Nessuna sorpresa dietro al no del Papa alla benedizione delle coppie gay
“La Chiesa non benedice né può benedire il peccato". Brutto colpo per la narrazione che ha costruito il Pontefice liberal
Francesco approva la risposta data dalla congregazione per la Dottrina della fede a un dubium portato alla sua attenzione. Il presidente della Conferenza episcopale tedesca: "E' solo un parere"
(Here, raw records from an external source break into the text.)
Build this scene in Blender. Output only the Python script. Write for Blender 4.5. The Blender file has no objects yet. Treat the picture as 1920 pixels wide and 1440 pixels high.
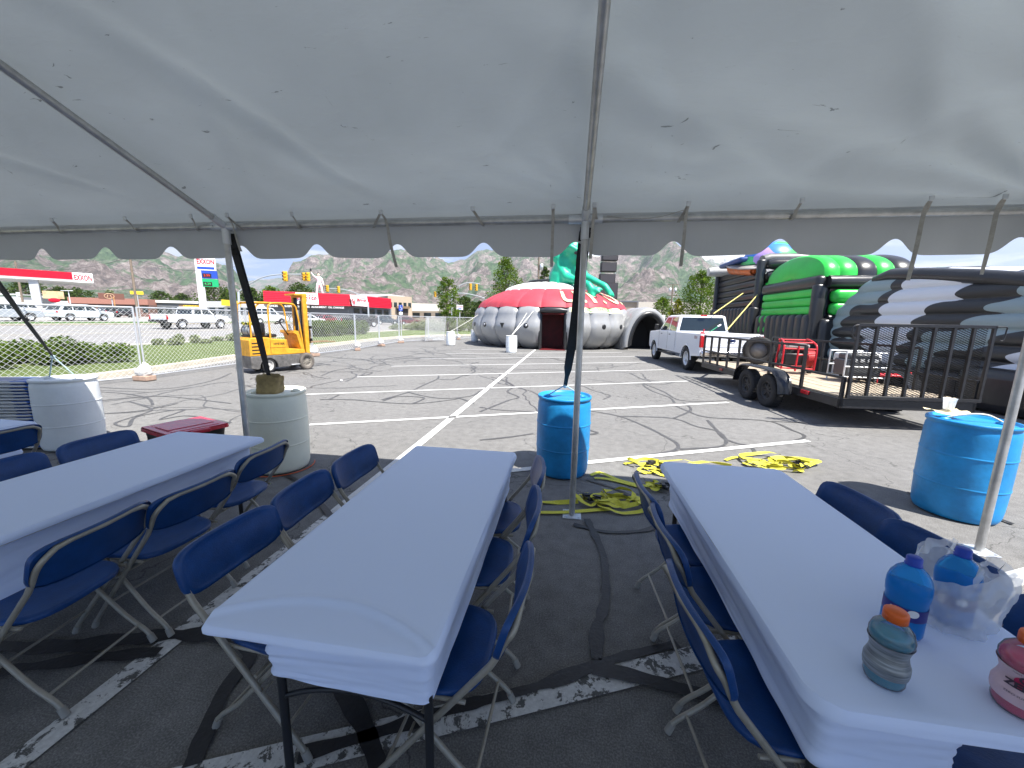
import bpy, bmesh, math, random
from mathutils import Vector, Matrix, noise
R = math.radians
PI = math.pi
scene = bpy.context.scene
COL = scene.collection
random.seed(11)

# ------------------------------------------------------------------ camera
F = 715.0; CX, CY = 960.0, 720.0; H = 1.70
_r = R(1.0); _dx, _dy = 1068 - 960, 602 - 720
_p = math.atan(-(_dy*math.cos(_r) - _dx*math.sin(_r))/F)
UP = Vector((math.sin(_r)*math.cos(_p), -math.cos(_r)*math.cos(_p), -math.sin(_p)))
YC = Vector((_dx, _dy, F)).normalized(); YC = (YC - UP*YC.dot(UP)).normalized()
XC = YC.cross(UP)
if XC.x < 0: XC = -XC
RW = Matrix((XC, YC, UP))                       # image frame -> world
def ray(px, py): return RW @ Vector((px-CX, py-CY, F))
def G(px, py, z=0.0):                           # where a line of sight meets height z
    d = ray(px, py); t = (z-H)/d.z
    return Vector((d.x*t, d.y*t, z))
def D(px, py, Y):                               # ... or the upright plane at distance Y
    d = ray(px, py); t = Y/d.y
    return Vector((d.x*t, Y, H+d.z*t))
def hz(x, y=0):                                 # height of the terrain
    return max(0.0, min(1.0, (-20.0-x)*0.025))
def T(px, py):                                  # line of sight onto terrain
    z = 0.0
    for _ in range(30):
        g = G(px, py, z); z = 0.5*z + 0.5*hz(g.x, g.y)
    return Vector((g.x, g.y, hz(g.x)))
cam_d = bpy.data.cameras.new("camera"); cam = bpy.data.objects.new("camera", cam_d); COL.objects.link(cam)
cx = RW @ Vector((1,0,0)); cy = RW @ Vector((0,-1,0)); cz = RW @ Vector((0,0,-1))
cam.matrix_world = Matrix(((cx.x,cy.x,cz.x,0),(cx.y,cy.y,cz.y,0),(cx.z,cy.z,cz.z,H),(0,0,0,1)))
cam_d.sensor_width = 36; cam_d.lens = F/1920*36; cam_d.clip_start = 0.05; cam_d.clip_end = 30000
scene.camera = cam

# ------------------------------------------------------------------ light
SUN_EL = R(59); sd = Vector((0.8, -0.6, 0)).normalized()*math.cos(SUN_EL) + Vector((0,0,math.sin(SUN_EL)))
ld = bpy.data.lights.new("sun", 'SUN'); ld.energy = 5.0; ld.angle = R(0.55); ld.color = (1.0, 0.955, 0.89)
sun = bpy.data.objects.new("sun", ld); COL.objects.link(sun)
sun.rotation_euler = (-sd).to_track_quat('-Z', 'Y').to_euler()
w = bpy.data.worlds.new("World"); scene.world = w; w.use_nodes = True
nt = w.node_tree; nt.nodes.clear()
def N(t, k, **kw):
    n = t.nodes.new(k)
    for a, b in kw.items(): setattr(n, a, b)
    return n
sky = N(nt, 'ShaderNodeTexSky', sky_type='NISHITA', sun_disc=False, sun_elevation=SUN_EL,
        sun_rotation=math.atan2(0.8, -0.6), altitude=1300, air_density=1.0, dust_density=1.2, ozone_density=2.0)
bg = N(nt, 'ShaderNodeBackground'); bg.inputs[1].default_value = 0.055
out = N(nt, 'ShaderNodeOutputWorld')
tc = N(nt, 'ShaderNodeTexCoord'); sx = N(nt, 'ShaderNodeSeparateXYZ')
nt.links.new(tc.outputs['Generated'], sx.inputs[0])
zz = N(nt, 'ShaderNodeMath', operation='ADD'); zz.inputs[1].default_value = 0.10
nt.links.new(sx.outputs[2], zz.inputs[0])
mx_ = N(nt, 'ShaderNodeMath', operation='MAXIMUM'); mx_.inputs[1].default_value = 0.02
nt.links.new(zz.outputs[0], mx_.inputs[0])
dv = N(nt, 'ShaderNodeVectorMath', operation='DIVIDE')
cb = N(nt, 'ShaderNodeCombineXYZ')
for k in range(3): nt.links.new(mx_.outputs[0], cb.inputs[k])
nt.links.new(tc.outputs['Generated'], dv.inputs[0]); nt.links.new(cb.outputs[0], dv.inputs[1])
nz = N(nt, 'ShaderNodeTexNoise'); nz.inputs['Scale'].default_value = 1.25; nz.inputs['Detail'].default_value = 9
nz.inputs['Roughness'].default_value = 0.58; nz.inputs['Distortion'].default_value = 0.35
nt.links.new(dv.outputs[0], nz.inputs['Vector'])
cr = N(nt, 'ShaderNodeValToRGB'); cr.color_ramp.elements[0].position = 0.50; cr.color_ramp.elements[1].position = 0.62
nt.links.new(nz.outputs[0], cr.inputs[0])
mixc = N(nt, 'ShaderNodeMixRGB'); mixc.inputs[2].default_value = (8.6, 9.2, 9.8, 1)
tint = N(nt, 'ShaderNodeMixRGB', blend_type='MULTIPLY'); tint.inputs[0].default_value = 1.0; tint.inputs[2].default_value = (0.52, 0.80, 1.32, 1)
nt.links.new(sky.outputs[0], tint.inputs[1])
nt.links.new(cr.outputs[0], mixc.inputs[0]); nt.links.new(tint.outputs[0], mixc.inputs[1])
nt.links.new(mixc.outputs[0], bg.inputs[0]); nt.links.new(bg.outputs[0], out.inputs[0])
scene.view_settings.view_transform = 'Standard'; scene.view_settings.look = 'None'
scene.view_settings.exposure = 1.42; scene.view_settings.gamma = 1

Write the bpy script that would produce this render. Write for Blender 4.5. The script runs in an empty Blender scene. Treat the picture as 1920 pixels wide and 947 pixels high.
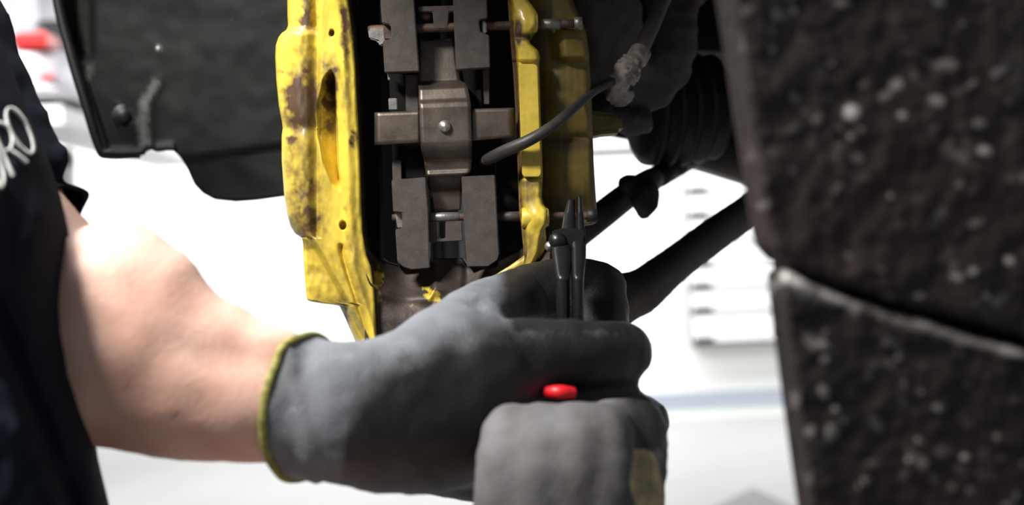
import bpy, bmesh, math, random
from mathutils import Vector, Matrix, noise
from mathutils.bvhtree import BVHTree
C = bpy.context.scene.collection
random.seed(4)
# ---------------------------------------------------------------- camera
CAM_H = 1.626
ROLL = math.radians(2.5)
R3 = Matrix.Rotation(ROLL, 3, 'Y')
ORG = Vector((0, 0, CAM_H))
LENS = 50.0
F = 1920 * LENS / 36.0
cd = bpy.data.cameras.new('camera'); cam = bpy.data.objects.new('camera', cd); C.objects.link(cam)
cd.lens = LENS; cd.sensor_width = 36; cd.sensor_fit = 'HORIZONTAL'; cd.clip_start = 0.02
cam.matrix_world = Matrix.Translation(ORG) @ (R3 @ Matrix.Rotation(math.pi/2, 3, 'X')).to_4x4()
cd.dof.use_dof = True; cd.dof.focus_distance = 0.853; cd.dof.aperture_fstop = 6.5
bpy.context.scene.camera = cam
# ---------------------------------------------------------------- light
def W(x, y, z): return ORG + R3 @ Vector((x, y, z))
world = bpy.data.worlds.new('world'); bpy.context.scene.world = world; world.use_nodes = True
bg = world.node_tree.nodes['Background']; bg.inputs[0].default_value = (0.86, 0.93, 1.0, 1); bg.inputs[1].default_value = 0.22
def area(name, loc, target, size, size_y, power, color=(1, 1, 1)):
    l = bpy.data.lights.new(name, 'AREA'); l.shape = 'RECTANGLE'; l.size = size; l.size_y = size_y
    l.energy = power; l.color = color
    o = bpy.data.objects.new(name, l); C.objects.link(o); o.location = loc
    o.rotation_euler = (Vector(target) - Vector(loc)).to_track_quat('-Z', 'Y').to_euler()
    return o
area('work_light', (-0.52, 0.22, CAM_H+0.72), (-0.12, 0.85, CAM_H+0.04), 0.22, 0.16, 24, (1.0, 0.97, 0.92))
area('bay_light', (-1.0, 1.15, CAM_H+1.9), (-0.25, 0.72, CAM_H-.1), 1.0, 0.7, 105, (0.95, 0.97, 1.0))
area('ceiling_lamp_row', (0, 11.2, 4.8), (0, 13.2, 2.2), 14, 1.2, 800, (1, 1, 1))
area('car_fill', (-2.6, 5.6, 4.6), (-3.0, 8.5, 2.6), 2.5, 1.2, 420, (1, 0.99, 0.98))  # unseen fill added to brighten the raised car
vs = bpy.context.scene.view_settings
vs.view_transform = 'Standard'; vs.look = 'None'; vs.gamma = 1; vs.use_curve_mapping = False; vs.exposure = 0.0
# ---------------------------------------------------------------- helpers
def P(px, py, d): return W((px-960)/F*d, d, (473.5-py)/F*d)
FW = R3 @ Vector((0, 1, 0))
def proj(co):
    q = R3.transposed() @ (Vector(co) - ORG)
    return 960 + q.x/q.y*F, 473.5 - q.z/q.y*F, q.y
def interp(tab, t):
    if t <= tab[0][0]: return tab[0][1]
    for (a, b), (c, d) in zip(tab, tab[1:]):
        if t <= c: return b + (d-b)*(t-a)/(c-a)
    return tab[-1][1]
def sm(a, b, x):
    t = max(0, min(1, (x-a)/(b-a))); return t*t*(3-2*t)
def tag(o, label, cat, group=None):
    o['label'] = label; o['category'] = cat
    if group: o['group'] = group
    return o
def thing(name, label, cat, loc, group=None):
    o = bpy.data.objects.new(name, None); C.objects.link(o); o.location = loc
    o.empty_display_size = 0.02
    return tag(o, label, cat, group)
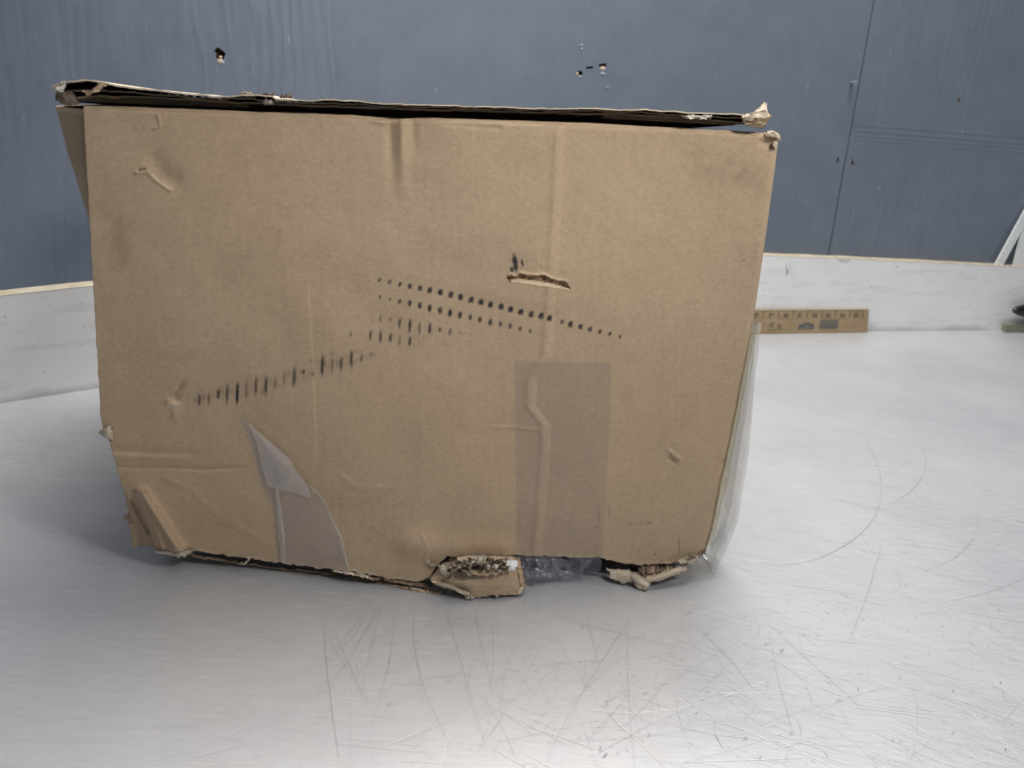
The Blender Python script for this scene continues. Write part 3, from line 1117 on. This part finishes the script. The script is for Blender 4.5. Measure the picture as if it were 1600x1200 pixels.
liner('upper_liner', UPC, .34, M_TOPLINER_LIT, flap, .12, .9, 61, .03)
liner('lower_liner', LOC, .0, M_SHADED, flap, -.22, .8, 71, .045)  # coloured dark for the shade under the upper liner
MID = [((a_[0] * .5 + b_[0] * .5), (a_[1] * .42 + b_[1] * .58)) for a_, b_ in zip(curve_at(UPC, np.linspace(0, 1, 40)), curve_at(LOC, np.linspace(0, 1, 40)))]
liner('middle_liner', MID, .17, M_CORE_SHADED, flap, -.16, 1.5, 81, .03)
# the flute between the liners, a wavy sheet set back from the edge
for A_, Bc, sd in ((UPC, MID, 1), (MID, LOC, 2)):
    n = 700
    ca, cb = curve_at(A_, np.linspace(.004, .996, n)), curve_at(Bc, np.linspace(.004, .996, n))
    w_ = .5 + .42 * np.sin(np.arange(n) * .75) + .0 * np.arange(n)
    cc = ca * (1 - w_[:, None]) + cb * w_[:, None]
    back = .42 + .1 * vnoise(np.arange(n), np.zeros(n), 11, 90 + sd)
    P, Q = [], []
    for (x, y), bk in zip(cc, back):
        p = front(x, y + .8, -bk)
        P.append(p)
        Q.append(p - BN * .9 - Z * .10)
    mesh('flute', np.vstack([P, Q]), grid_faces(n, 2), M_CORE_SHADED, flap, True)


def scrap(name, rows_px, mat, nu=18, nv=14, thick=.05, amp=.05, sc=4.0, seed=1, parent=box, **kw):
    """a torn piece of board or paper: creased facets, ragged rim"""
    return loft(name, [[front(*q_) for q_ in r] for r in rows_px], int(nu * 1.6), int(nv * 1.6), mat, parent, thick * .7, amp * 1.25, sc * 1.3, seed,
                smooth=False, ragged=.014 if name == 'torn_corner' else .035, **kw)


# two short dark flaps, added so the gap under the top flap reads as shade


def bp(u, d, z):
    return BOX_O + BE * u - BN * d + Z * z


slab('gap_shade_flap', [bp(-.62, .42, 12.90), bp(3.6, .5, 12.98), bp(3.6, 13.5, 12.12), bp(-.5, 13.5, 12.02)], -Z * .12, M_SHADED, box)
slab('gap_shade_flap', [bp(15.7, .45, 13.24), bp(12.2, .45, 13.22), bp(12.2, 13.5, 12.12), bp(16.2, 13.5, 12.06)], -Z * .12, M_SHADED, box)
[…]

Domanda: “La Chiesa dispone del potere di impartire la benedizione a unioni di persone dello stesso sesso?”. Risposta: “No”. Fine dei discorsi. Non è un riassunto giornalistico di una questione da tempo aperta e delicatissima, quella della benedizione delle coppie gay: è la risposta (responsum) che la congregazione per la Dottrina della fede ha dato a un dubium pervenuto. Un interrogativo sempre più diffuso, soprattutto in quelle conferenze episcopali che da più di un anno lavorano a rivoluzioni profonde nella dottrina e nella pastorale, nonostante i moniti papali e curiali. E’ un colpo non da poco quello inflitto oggi dall’ex Sant’Uffizio alle istanze tedesche. Perfino il presidente dei vescovi di Germania, mons. Georg Bätzing, nella sua lista di richieste – tra cui spiccano come è noto l’ordinazione delle donne e la resa facoltativa del celibato sacerdotale, pilastri del percorso sinodale biennale – aveva detto che tutto sommato non c’erano elementi ostativi a tale pratica e oggi spiega che quello pubblicato lunedì dal Vaticano “è solo un parere”. Invece no.
Non è solo la nota esplicativa firmata dal cardinale Luis Ladaria S.I. a stabilirlo con chiarezza cristallina – “Non è lecito impartire una benedizione a relazioni, o a partenariati anche stabili, che implicano una prassi sessuale fuori dal matrimonio (vale a dire, fuori dell’unione indissolubile di un uomo e una donna aperta di per sé alla trasmissione della vita), come è il caso delle persone dello stesso sesso” – ma a rilevare è la constatazione che il Papa è perfettamente d’accordo: Francesco, infatti, “è stato informato e ha dato il suo assenso alla pubblicazione del suddetto Responsum ad dubium, con annessa Nota esplicativa”. Immaginabile la reazione emotiva che subito ha inondato siti internet, blog e social. Ma come?, si domandavano i più, ma non era il Papa del chi-sono-io-per-giudicare, quello premiato dalla rivista americana rivolta a lettori lgbt The Advocate come uomo dell’anno nel 2013? Sì, era lui.
L’errore è stato quello di scegliere ciò che delle parole papali, dei suoi scritti e dei suoi discorsi a braccio risultava utile per sostenere una certa “narrazione”. Sarebbe stato sufficiente leggere quanto ha detto sul gender paragonato a “una guerra mondiale per distruggere il matrimonio” (in Georgia nel 2016) e a uno “sbaglio della mente umana che fa tanta confusione” (a Napoli, nel 2015 – solo per fare due esempi – e proporlo al pubblico fedele con la stessa profondità con cui si presentano i discorsi sul surriscaldamento climatico e la deforestazione amazzonica. Subito sarebbe risultato chiaro che la linea di Francesco sul tema in oggetto è sempre stata quella della continuità. Anzi, semmai ha usato toni più duri e – in qualche caso – assai poco politicamente corretti. Più che prestare attenzione alla linea del Pontefice si è voluto costruire un santino da portare in tasca ed esibire ad assemblee di partito, convegni liberal, sit-in rivendicanti diritti e pari opportunità. Cercando frasi a effetto del Papa ganzo e decontestualizzandole. Un problema, questo delle benedizioni, che per Francesco non esiste: “La Chiesa non benedice né può benedire il peccato: benedice l’uomo peccatore, affinché riconosca di essere parte del suo disegno d’amore e si lasci cambiare da Lui”. Fonte: udienza generale del 2 dicembre 2020. Ecco perché, “la Chiesa non dispone, né può disporre, del potere di benedire unioni di persone dello stesso sesso”.